ECLI:NL:CRVB:2013:BY8053
Centrale Raad van Beroep
- Hoger beroep
- B.M. van Dun
- J.J.T. van den Corput
- D.J. van der Vos
- Rechtspraak.nl
Herziening en terugvordering van WW-uitkering met oplegging van boete wegens schending inlichtingenverplichting
In deze zaak heeft de Centrale Raad van Beroep op 9 januari 2013 uitspraak gedaan in hoger beroep tegen een eerdere uitspraak van de rechtbank 's-Gravenhage. De appellant, A. te B., had een WW-uitkering ontvangen, maar het Uitvoeringsinstituut werknemersverzekeringen (Uwv) heeft deze herzien en een bedrag van € 5.410,11 teruggevorderd.
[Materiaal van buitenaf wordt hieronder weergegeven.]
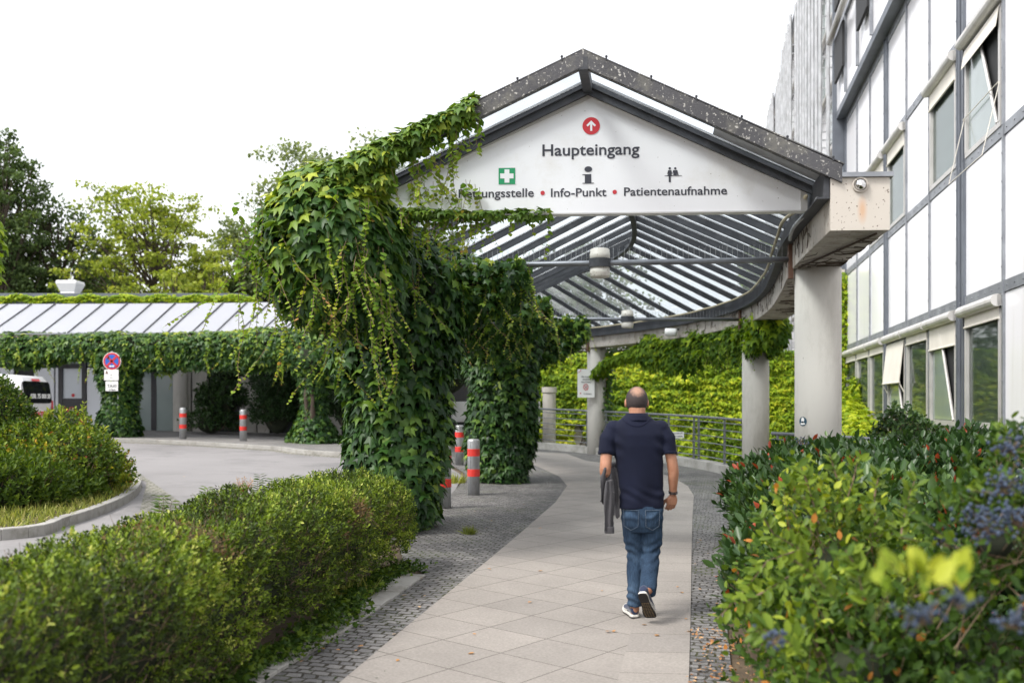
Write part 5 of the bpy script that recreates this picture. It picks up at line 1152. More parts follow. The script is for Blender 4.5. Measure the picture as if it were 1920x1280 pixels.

De herziening was gebaseerd op bevindingen van een onderzoek naar werknemersfraude, waaruit bleek dat appellant meer uren had gewerkt dan hij had opgegeven op zijn werkbriefjes. De rechtbank had eerder de beroepen van appellant tegen de besluiten van het Uwv ongegrond verklaard, en de Centrale Raad heeft deze uitspraak bevestigd.
De Raad oordeelde dat appellant niet aannemelijk had gemaakt dat zijn werkbriefjes correct waren ingevuld en dat de berekening van het teruggevorderde bedrag niet onjuist was. Ook was er geen sprake van dringende redenen om van terugvordering af te zien. De opgelegde boete van € 510,- voor het niet nakomen van de inlichtingenplicht werd als evenredig beschouwd. De Raad bevestigde dat appellant verantwoordelijk was voor de informatie op zijn werkbriefjes, ongeacht wie deze had ingevuld. De uitspraak benadrukt het belang van het naleven van de inlichtingenplicht door uitkeringsgerechtigden en de gevolgen van het niet voldoen aan deze verplichting.